Indeed, the courts have many times rejected the so-called heckler’s veto whereby a person adverse to the speaker causes a disruption that results in personal injury or property damage and the harmed parties sue the speaker. In those cases, the courts have held consistently that unless the speaker’s words command and produce immediate lawless behavior, the speaker is not liable for the heckler’s violence.

Vicarious liability — holding A liable for the crimes or misbehavior of B — often comes up in the First Amendment context. The modern jurisprudence has uniformly held that the right to free assembly is so integral to democracy, so well-rooted in our history, so necessary for effective free expression that it actually tolerates the violence that sometimes accompanies it. Were this not so, then hecklers would have their veto and there would be no such thing as free assembly.

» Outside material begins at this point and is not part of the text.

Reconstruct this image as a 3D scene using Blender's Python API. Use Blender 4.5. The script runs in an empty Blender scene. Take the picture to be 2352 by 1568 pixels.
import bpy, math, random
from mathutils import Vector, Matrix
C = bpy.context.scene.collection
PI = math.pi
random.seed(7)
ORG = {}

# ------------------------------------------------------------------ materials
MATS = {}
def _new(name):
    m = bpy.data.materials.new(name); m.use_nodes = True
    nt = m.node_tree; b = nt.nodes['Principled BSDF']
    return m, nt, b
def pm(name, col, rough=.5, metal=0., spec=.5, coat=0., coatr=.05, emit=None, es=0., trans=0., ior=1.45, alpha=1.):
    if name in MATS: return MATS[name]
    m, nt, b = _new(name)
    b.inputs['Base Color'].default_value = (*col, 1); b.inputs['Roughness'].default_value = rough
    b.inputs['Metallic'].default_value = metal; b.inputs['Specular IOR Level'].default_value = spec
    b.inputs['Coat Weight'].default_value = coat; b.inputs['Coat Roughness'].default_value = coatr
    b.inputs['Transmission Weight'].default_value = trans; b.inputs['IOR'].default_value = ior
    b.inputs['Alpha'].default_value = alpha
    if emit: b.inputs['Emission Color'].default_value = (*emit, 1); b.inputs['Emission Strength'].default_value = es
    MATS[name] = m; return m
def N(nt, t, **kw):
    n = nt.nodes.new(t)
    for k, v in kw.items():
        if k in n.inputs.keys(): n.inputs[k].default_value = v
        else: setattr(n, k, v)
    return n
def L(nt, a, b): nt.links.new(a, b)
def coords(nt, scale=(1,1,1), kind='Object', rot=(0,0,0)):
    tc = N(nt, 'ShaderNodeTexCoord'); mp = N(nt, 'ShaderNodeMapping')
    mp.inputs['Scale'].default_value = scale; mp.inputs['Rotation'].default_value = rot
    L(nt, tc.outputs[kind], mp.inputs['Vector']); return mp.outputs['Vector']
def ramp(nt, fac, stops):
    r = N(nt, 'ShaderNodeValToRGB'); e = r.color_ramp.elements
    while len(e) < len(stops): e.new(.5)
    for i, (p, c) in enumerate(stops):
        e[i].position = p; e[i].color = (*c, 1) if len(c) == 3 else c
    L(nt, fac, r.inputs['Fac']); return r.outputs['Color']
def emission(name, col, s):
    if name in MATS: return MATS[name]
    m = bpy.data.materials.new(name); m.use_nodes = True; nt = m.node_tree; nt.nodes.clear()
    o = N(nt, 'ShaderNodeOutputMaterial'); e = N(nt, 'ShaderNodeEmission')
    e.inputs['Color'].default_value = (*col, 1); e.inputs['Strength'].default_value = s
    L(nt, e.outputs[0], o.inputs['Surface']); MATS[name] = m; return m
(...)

In Chicago in 1946, a Roman Catholic priest, Father Arthur Terminiello, gave an incendiary speech attacking President Harry Truman. The speech drew nearly as many hecklers as it did appreciators. The hecklers stormed the stage and trashed the lecture venue. The Chicago police arrested Terminiello, not the hecklers. He was convicted of disorderly conduct and the Illinois courts upheld his conviction.

The Supreme Court reversed the conviction for the reasons that have now become a well-accepted aspect of our jurisprudence: All innocuous speech is absolutely protected; and all speech is innocuous when there is time for more speech to challenge it.

The McKesson decision is ridiculous. When the Giants last beat the Patriots in the Super Bowl, two drunks had a fight in the stadium. Can they sue Tom Brady? Of course not.

In McKesson’s case, he neither advocated nor caused violence. Yet the court — abandoning the Terminiello principles — will allow an unnamed victim to sue him for what an unknown and unseen assailant did. This is a major blow to the freedom of expression. The court gave no reasons for its bizarre decision. One can hope that a jury will do the right thing; or the court, if it has this case again, will return to first principles.